Assuming that Jesus did have a child (and there is, in fact, some textual evidence to suggest this in some versions of the Bible, although it is more an implication than a statement), the chances are that the boy – variously named, most interestingly as Mérovée, the legendary founder of the Merovingian dynasty that later ruled France – was born in either 33 or 34 CE, after his father’s death.

However, much to the disappointment of fans of Dan Brown, there is little enough historical evidence to confirm the existence of Jesus, let alone that of any children of his. To say nothing of the fact that Mary Magdalene is not the only woman identified in legend as a wife of Jesus, nor of the legends that their child was actually a girl named Sarah.

In all probability, there was no Grandson of Man.

April 3, 33 CE — Jesus dies upon the Cross

It is the central event of Christianity: Jesus Christ surrendered to the Romans, was briefly tried by Pontius Pilate, and sent to be crucified. Once up on the cross, he died in an unusually short time (crucifixion is a slow and painful death). In his last words, he called on his heavenly father, saying “Eli Eli lama sabachthani?” (in English “My God, my God, why have you forsaken me?”). (At least, he did according to the Gospels of Mark and Matthew – John and Luke each tell different stories.)

When the Romans came by to break the legs of the crucified (a measure that hastens death), they discovered that Jesus was already dead. He was taken down and buried, rising from the dead on the third day (somewhat undermining the “last words” thing, but he’s the Son of God. Different rules apply.)

Today, these events are commemorated by the eating of chocolate (not introduced to Europe, Asia and Africa until 14 centuries later) delivered by a rabbit (because… I have no idea why).

April 2, 33 CE — Jesus prays in the Garden of Gethsemane

Known to Christians as the “Agony in the Garden”, Christ’s prayers in the Garden of Gethsemane on the Mount of Olives are mentioned in John 18:1, Matthew 26:36-45 (the only account to name the garden) and Luke 22:39-46. Accompanied by three of the Apostles – Peter, John and James – Christ retired to the garden to pray that God would permit him to not go through with his sacrifice and Crucifixion the following day.

The agony here is, of course, spiritual and emotional rather than physical. That would follow very shortly, however: immediately upon leaving the garden, Christ encounters Judas, a meeting which will result in the deaths of both men before the following sunset.

April 2, 33 CE — Jesus predicts his betrayal by Peter

It’s a well-known story. At the Last Supper, after Jesus bluntly tells his twelve closest friends that one of them will betray him, they all protest that they would never do such a thing. And no one protests louder or longer than Simon Peter (not so-named for the rocks in his head, although you could be forgiven for thinking so).

Jesus calmly tells Peter that Peter will deny him three times, which is met with still more protestations by Peter.

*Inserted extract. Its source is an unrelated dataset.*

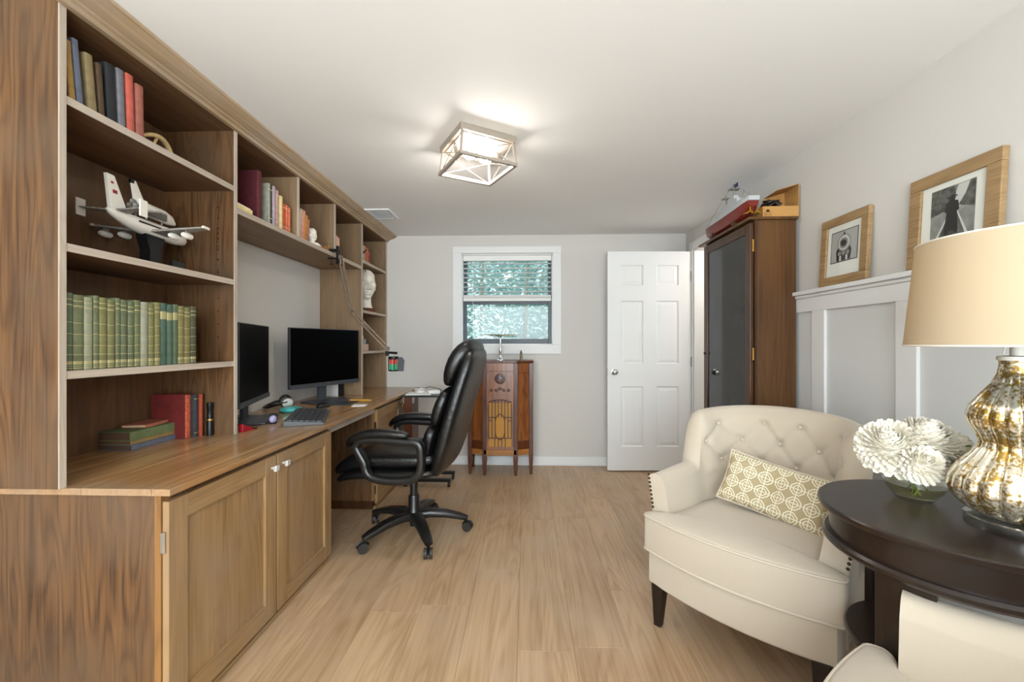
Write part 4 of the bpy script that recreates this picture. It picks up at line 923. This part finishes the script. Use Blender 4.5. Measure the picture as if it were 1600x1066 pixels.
# cardboard box
bxo = empty('cardboard_box', (1.450, 2.482, zt_), radians(-2), 'open cardboard box with raised flap lid on top of cabinet', 'box')
m = MB().box(-.10, -.065, 0, .10, .075, .003).box(-.10, -.065, 0, .10, -.062, .062).box(-.10, .072, 0, .10, .075, .062).box(-.10, -.065, 0, -.097, .075, .062).box(.097, -.065, 0, .10, .075, .062)
m.build('tray', 'cardboard', bxo)
MB().prism([(.097, .06), (.100, .06), (.100, .185), (.097, .185)], 'Y', -.065, .075).build('lid_back', 'cardboard', bxo)
MB().add([(.10, -.065, .185), (.10, .075, .185), (-.02, .075, .150), (-.02, -.065, .150), (.10, -.065, .188), (.10, .075, .188), (-.02, .075, .153), (-.02, -.065, .153)], [(0,1,2,3),(4,5,6,7),(0,1,5,4),(1,2,6,5),(2,3,7,6),(3,0,4,7)]).build('lid', 'cardboard_in', bxo)
MB().prism([(.097, .06), (.097, .184), (-.02, .149), (-.035, .10), (-.01, .06)], 'Y', .070, .073).build('side_flap', 'cardboard_in', bxo)
wr = empty('crumpled_cables', (1.425, 2.477, zt_+.010), 0, 'dark tangled cable bundle lying inside the cardboard box', 'cable')
MB().tube([(.045*cos(t*.9)*(1-.006*t), .035*sin(t*.7), .012+.075*abs(sin(t*.31))+.0003*t) for t in range(70)], .006, 6).build('tangle', 'espresso', wr, smooth=True)
sb = empty('small_box', (1.378, 2.425, zt_), 0, 'tiny brown cube beside the cardboard box', 'box'); B(-.018, -.012, 0, .018, .012, .028).build('body', 'cardboard_in', sb); MB().ball((0, 0, .034), .012, 10, 6).build('knob', 'espresso', sb)
# ================================================================ framed pictures on the ledge
def picture(name, label, yc, w_, h_, fw, draw):
    zl = 1.4905
    o = empty(name, (XR-.043, yc, zl), 0, label, 'picture'); o.rotation_euler = (0, radians(3.2), 0)
    # local: picture plane normal -x, width along y
    m = MB()
    for a in ((0, -w_/2, 0, .022, w_/2, fw), (0, -w_/2, h_-fw, .022, w_/2, h_)): m.box(*a)
    m.build('frame_rail', 'frame_wood', o, bev=.003, split=True)
    for s in (-1, 1): B(.0003, s*w_/2, fw, .0217, s*(w_/2-fw), h_-fw).build('frame_stile', 'frame_wood', o, bev=.003)
    B(.010, -w_/2+fw, fw, .014, w_/2-fw, h_-fw).build('mat_board', 'mat_board', o)
    B(.0145, -w_/2+.005, .005, .020, w_/2-.005, h_-.005).build('backing', 'espresso', o)
    draw(o); 
    B(.0055, -w_/2+fw, fw, .0065, w_/2-fw, h_-fw).build('glazing', 'clear', o)
    return o
def flat(o, name, poly, x, m_): MB().prism([(-y, z) for y, z in poly], 'X', x, x+.0004).build(name, m_, o)
def circ(cy, cz, r, n=28, sy=1): return [(cy+r*sy*cos(2*pi*k/n), cz+r*sin(2*pi*k/n)) for k in range(n)]
# here +y in drawings is to the viewer's right (towards the room's front)
def draw1(o):
    y0, y1, z0, z1 = -.085, .085, .108, .262
    flat(o, 'print_border', [(y0, z0), (y1, z0), (y1, z1), (y0, z1)], .0095, 'photo_dark')
    flat(o, 'print', [(y0+.004, z0+.004), (y1-.004, z0+.004), (y1-.004, z1-.004), (y0+.004, z1-.004)], .0090, 'photo_grey')
    flat(o, 'print_grip', [(-.042, z0+.005), (.042, z0+.005), (.048, .16), (.035, .185), (-.035, .185), (-.048, .16)], .0086, 'photo_dark')
    for dy in (-.026, 0, .026): flat(o, 'print_finger', circ(dy, .150, .011, 16), .0082, 'photo_mid')
    for dy in (-.02, .02): flat(o, 'print_cuff', [(dy-.006, z0+.006), (dy+.006, z0+.006), (dy+.006, .138), (dy-.006, .138)], .0082, 'photo_light')
    flat(o, 'print_ring', circ(0, .200, .043), .0084, 'photo_mid'); flat(o, 'print_ring', circ(0, .200, .036), .0081, 'photo_light'); flat(o, 'print_ring', circ(0, .198, .027), .0078, 'photo_mid'); flat(o, 'print_bore', circ(0, .198, .017), .0075, 'photo_dark')
    flat(o, 'print_sight', [(-.006, .238), (.006, .238), (.003, .252), (-.003, .252)], .0082, 'photo_dark')
def draw2(o):
    y0, y1, z0, z1 = -.078, .078, .070, .282
    q = lambda *p: list(p)
    flat(o, 'print', q((y0, z0), (y1, z0), (y1, z1), (y0, z1)), .0095, 'photo_mid')
    flat(o, 'print_sky', q((-.01, .20), (.03, .20), (.065, z1-.003), (.02, z1-.003)), .0090, 'photo_light')
    flat(o, 'print_trees', q((y0, .185), (-.006, .200), (.012, .25), (.004, z1), (y0, z1)), .0088, 'photo_trees'); flat(o, 'print_trees', q((y1, .185), (.022, .205), (.045, .24), (.06, z1), (y1, z1)), .0088, 'photo_trees')
    flat(o, 'print_ballast', q((-.066, z0), (.066, z0), (.014, .196), (-.004, .196)), .0086, 'photo_trees')
    flat(o, 'print_rail', q((-.072, z0), (-.060, z0), (-.003, .194), (-.006, .194)), .0082, 'photo_light'); flat(o, 'print_rail', q((.060, z0), (.072, z0), (.017, .194), (.014, .194)), .0082, 'photo_light')
    flat(o, 'print_figure', q((-.026, .118), (.024, .118), (.019, .185), (.026, .190), (.022, .222), (.008, .228), (-.008, .228), (-.022, .222), (-.026, .192), (-.018, .185)), .0079, 'photo_dark')
    flat(o, 'print_figure_legs', q((-.024, .108), (-.012, .108), (-.006, .125), (.008, .125), (.012, .108), (.023, .108), (.022, .14), (-.022, .14)), .0077, 'photo_dark')
    flat(o, 'print_figure_head', circ(0, .236, .012, 16), .0075, 'photo_dark'); flat(o, 'print_hat_brim', circ(0, .240, .019, 16, 1), .0074, 'photo_dark') if False else flat(o, 'print_hat_brim', [(-.021, .239), (.021, .239), (.016, .244), (-.016, .244)], .0073, 'photo_dark')
picture('framed_print', 'smaller wooden framed monochrome print standing nearer the cabinet', 2.065, .300, .335, .042, draw1)
picture('framed_photo', 'larger wooden framed photo of a figure on railway tracks', 1.555, .325, .352, .048, draw2)
# ================================================================ upholstered armchairs
BT = [(-.205, .800), (-.068, .812), (.068, .812), (.205, .800), (-.275, .722), (-.137, .722), (0, .725), (.137, .722), (.275, .722), (-.205, .632), (-.068, .632), (.068, .632), (.205, .632)]
CREASE = []
for i, p in enumerate(BT):
    for q in BT[i+1:]:
        d = math.hypot(p[0]-q[0], p[1]-q[1])
        if .10 < d < .13: CREASE.append((p, q))
def plan():
    """inner U of the seat back at seat level, as (x, y, nx, ny) with outward normal, and s from back centre"""
    pts = []
    for k in range(24): t = k/24; pts.append((-.262+.020*t, .075+.255*t))
    N = 84
    for k in range(N+1):
        a = pi*k/N; cx, sx = cos(a), sin(a)
        pts.append((-.242*math.copysign(abs(cx)**.70, cx), .33+.215*abs(sx)**.70))
    for k in range(1, 25): t = 1-k/24; pts.append((.262-.020*t, .075+.255*t))
    # resample evenly
    L = [0]
    for a, b in zip(pts, pts[1:]): L.append(L[-1]+math.hypot(b[0]-a[0], b[1]-a[1]))
    tot = L[-1]; M = 190; out = []; j = 0
    for k in range(M+1):
        s = tot*k/M
        while j < len(L)-2 and L[j+1] < s: j += 1
        f = (s-L[j])/(L[j+1]-L[j]); out.append((pts[j][0]+f*(pts[j+1][0]-pts[j][0]), pts[j][1]+f*(pts[j+1][1]-pts[j][1]), s-tot/2))
    res = []
    for k, (x, y, s) in enumerate(out):
        a = out[max(k-2, 0)]; b = out[min(k+2, M)]
        tx, ty = b[0]-a[0], b[1]-a[1]; l = math.hypot(tx, ty); res.append((x, y, -ty/l, tx/l, s))
    return res, tot
def sstep(a, b, v): t = max(0, min(1, (v-a)/(b-a))); return t*t*(3-2*t)
def make_armchair(label):
    o = empty('armchair', (0, 0, 0), 0, label, 'armchair', 'matching cream tufted armchairs')
    P, tot = plan(); TH = .082; secs = []; anchors = {}
    sA = tot/2-.315                       # arm/back change
    def height(s):
        a = abs(s); base = .622+.010*sstep(tot/2, sA, a)
        up = sstep(sA+.035, sA-.055, a)
        top = .845+.048*max(0, cos(min(pi/2, a/(sA)*pi/2)))**.8
        return base+(top-base)*up
    def lean(s, z):
        a = abs(s); k = sstep(sA+.04, sA-.10, a)
        return (z-.44)*(.16*(1-k)+(.10+.16*sstep(sA, sA-.22, a))*k) if z > .44 else 0
    NI = 46
    for (x, y, nx, ny, s) in P:
        h = height(s); ring = []
        nx2, ny2 = nx, ny
        back = sstep(sA-.005, sA-.06, abs(s))
        for k in range(NI+1):             # inner face, upwards
            z = .29+(h-.041-.29)*k/NI
            off = lean(s, z); puff = 0
            if back > 0 and z > .55:
                dmin = min(math.hypot(s-b[0], (z-b[1])) for b in BT)
                cr = 1
                for p, q in CREASE:
                    vx, vy = q[0]-p[0], q[1]-p[1]; t = max(0, min(1, ((s-p[0])*vx+(z-p[1])*vy)/(vx*vx+vy*vy)))
                    cr = min(cr, math.hypot(s-p[0]-t*vx, z-p[1]-t*vy))
                edge = sstep(.0, .05, h-.03-z)*sstep(.55, .60, z)
                puff = back*edge*(-.012+.018*exp(-(dmin/.020)**2)+.009*exp(-(cr/.010)**2))
            elif back > 0: puff = -.004*back
            ring.append((x+nx2*(off+puff), y+ny2*(off+puff), z))
        off = lean(s, h)
        for k in range(1, 10):            # rolled top
            a = pi-pi*k/10; r = TH/2
            ring.append((x+nx2*(off+r+r*cos(a)), y+ny2*(off+r+r*cos(a)), h-.041+.041*sin(a)))
        for k in range(0, 9):
            z = h-.041+(.20-(h-.041))*k/8; off = lean(s, z)
            ring.append((x+nx2*(off+TH), y+ny2*(off+TH), z))
        secs.append(ring)
    MB().loft(secs).build('upholstered_back_and_arms', 'fabric', o, smooth='auto')
    def surf(bs, bz):
        k = min(range(len(P)), key=lambda i: abs(P[i][4]-bs)); x, y, nx, ny, s = P[k]; off = lean(s, bz)+.003
        return (x+nx*off, y+ny*off, bz), (nx, ny)
    for bs, bz in BT:
        p, nn = surf(bs, bz); bo = MB().ball((0, 0, 0), .0085, 10, 6, (1, .6, 1)).build('button', 'piping', o, smooth=True); bo.location = p; bo.rotation_euler = (0, 0, atan2(nn[1], nn[0])-pi/2)
    # nail heads down the front edge of each arm
    nm = MB().ball((0, 0, 0), .0058, 8, 5).build('nailhead', 'nail', o, smooth=True); first = True
    for side_ in (0, len(P)-1):
        x, y, nx, ny, s = P[side_]
        for k in range(9):
            z = .612-k*.0175; off = lean(s, z)+TH-.006
            q = nm if first else nm.copy()
            if not first: col.objects.link(q); q.parent = o
            first = False; q.location = (x+nx*off, y+ny*off-.0015, z)
    # seat base with bowed front
    def outline(w, yf, bow, yb, n=22):
        pl = [(-w+2*w*k/n, yf-bow*(1-((-1+2*k/n))**2)) for k in range(n+1)]
        return pl+[(w*.94, yb), (-w*.94, yb)]
    def rounded(pl, r):                    # cheap corner rounding through subdivision of the loop
        for _ in range(2):
            q = []
            for i in range(len(pl)):
                a, b = pl[i], pl[(i+1) % len(pl)]; d = math.hypot(a[0]-b[0], a[1]-b[1]); t = min(.25, r/max(d, 1e-6))
                q += [(a[0]+(b[0]-a[0])*t, a[1]+(b[1]-a[1])*t), (b[0]+(a[0]-b[0])*t, b[1]+(a[1]-b[1])*t)]
            pl = q; r *= .5
        return pl
    ol = rounded(outline(.338, .022, .052, .58), .04)
    def inset(pl, k, c=(0, .18)): return [(c[0]+(x-c[0])*k, c[1]+(y-c[1])*k) for x, y in pl]
    MB().loft([[(x, y, z) for x, y in inset(ol, k)] for k, z in ((.97, .168), (1, .176), (1, .292), (.985, .302))]).build('seat_base', 'fabric', o, smooth='auto')
    # T cushion
    n = 22; w = .352
    tc_ = [(-w+2*w*k/n, .015-.060*(1-(-1+2*k/n)**2)) for k in range(n+1)]+[(w, .062), (.262, .075), (.240, .33), (.20, .50), (-.20, .50), (-.240, .33), (-.262, .075), (-w, .062)]
    tc_ = rounded(tc_, .022); cc = (0, .12)
    lay = [(.975, .303), (.995, .309), (1.0, .322), (1.0, .440), (.992, .452), (.972, .459), (.93, .463), (.8, .470), (.6, .477), (.35, .480), (.1, .481)]
    MB().loft([[(x, y, z) for x, y in inset(tc_, k, cc)] for k, z in lay]).build('seat_cushion', 'fabric', o, smooth='auto')
    for k, z in ((.997, .453), (.997, .310)): MB().tube([(x, y, z) for x, y in inset(tc_, k, cc)], .0048, 7, closed=True).build('piping', 'piping', o, smooth=True)
    for xx, yy in ((-.285, .035), (.285, .035), (-.265, .53), (.265, .53)):
        sg = -1 if yy < .2 else 1
        MB().loft([[(xx-w_, yy-w_+sg*dy, z), (xx+w_, yy-w_+sg*dy, z), (xx+w_, yy+w_+sg*dy, z), (xx-w_, yy+w_+sg*dy, z)] for w_, dy, z in ((.0145, .012, 0), (.026, 0, .172))]).build('leg', 'espresso_leg', o, bev=.002)
    return o
ch1 = make_armchair('cream tufted armchair with patterned pillow beside the dark round table')
ch1.location = (.744, 1.572, 0); ch1.rotation_euler = (0, 0, radians(-46.5))
ch2 = copy_tree(ch1); ch2['label'] = 'cream armchair cut off at the bottom right corner of the picture'
ch2.location = (.597, .818, 0); ch2.rotation_euler = (0, 0, radians(-133))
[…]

In a shocking plot twist, it turns out that everything Jesus predicted came to pass, the very next day. Peter should have asked him for the lotto numbers.

April 2, 33 CE — Judas Iscariot betrays Jesus

Judas Iscariot is a complex and contradictory character in the gospels. He did betray Jesus for thirty pieces of silver, repent too late, and commit suicide. But how much did he act from his own volition, and how much in fulfillment of God’s grand design? How much was he an independent actor responsible for his own deeds, and how much was he a puppet dancing on divine strings? The only thing we know for sure is that we’ll never get a straight answer out of any church on the subject.

32 CE — Jesus walks upon the water

So, in the course of their travels, Jesus sent the disciples on ahead of him to Bethsaida, a journey they made by taking a boat across the Sea of Galilee. A storm blew up, and the disciples were in fear of their lives before Jesus walked across the surface of the lake, supported by nothing more than water (and the ineffable power of the God of Israel). Tthe disciples were understandably discombobulated by this apparent apparition, but then Jesus climbed into the boat himself, proving that he was real.

In what is something of a common theme for Simon Peter – although this time mentioned only in Matthew – the future first Pope started off with good intentions but lost faith quickly. He walked out onto the water towards Jesus, but then became afraid, and began to sink. Jesus pulled him from the water and they both walked back to the boat.